Se os chineses conquistaram mais medalhas de ouro do que os estadunidenses, muda-se o critério para liderança no quadro de medalhas, avaliando quantidade ao invés de qualidade. Se nenhum país europeu está à frente da China em número de medalhas, cria-se uma nova forma de comparação, com a União Europeia aparecendo no quadro de medalhas. Se os atletas chineses apresentam performances melhores do que os ocidentais, acusam-lhes de doping.
Claro que todas essas artimanhas devem ser ocultadas do público. Para isso, há o discurso ideológico da grande imprensa. Novamente seria ingênuo de nossa parte acreditar que a mesma mídia que defende as agendas políticas imperialistas não tomaria partido em uma disputa esportiva.
No contexto da Guerra Fria, por exemplo, quando um país capitalista (como Estados Unidos, Grã-Bretanha e Alemanha Ocidental) se destacava nos jogos olímpicos, nos discursos midiáticos exaltavam-se os “investimentos em esporte”. Por outro lado, o mesmo desempenho de União Soviética, Romênia e Cuba (ou qualquer outra nação socialista) era visto como “propaganda do regime”.

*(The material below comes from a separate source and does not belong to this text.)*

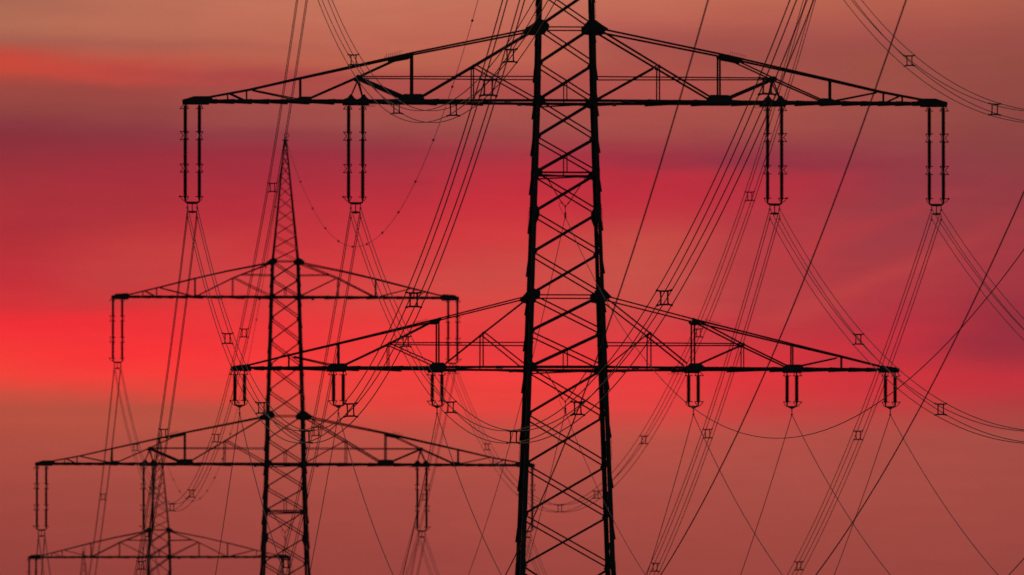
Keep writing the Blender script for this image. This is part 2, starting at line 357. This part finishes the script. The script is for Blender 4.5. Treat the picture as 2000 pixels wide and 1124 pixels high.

Por falar na ilha caribenha, o lutador Mijaín López, aos 41 anos, fez história em Paris; foi o atleta com mais medalhas de ouro consecutivas individual em diferentes edições dos jogos olímpicos (cinco no total).
No entanto, esse feito foi praticamente ignorado na grande mídia: apenas alguns segundos nos noticiários televisivos e poucas linhas na imprensa escrita. Se desempenho similar fosse alcançado por Michael Phelps ou Simone Biles, esportistas do imperialismo, ganharia um Globo Repórter especial ou documentário no Globoplay.
Ainda nessa linha jornalística, acusações da Agência Mundial Antidoping (Wada) sobre os Estados Unidos permitirem que atletas dopados participassem de competições e os claros erros de árbitros e jurados em favor dos estadunidenses nos jogos de Paris foram sumariamente ignorados na grande imprensa. Dá para imaginar o alarde se os mesmos exemplos se aplicassem à China.
Diante dessa realidade, vale um exercício hipotético: se “submissão ao imperialismo” fosse modalidade olímpica, certamente haveria uma disputa acirrada na grande imprensa esportiva brasileira pela medalha de ouro.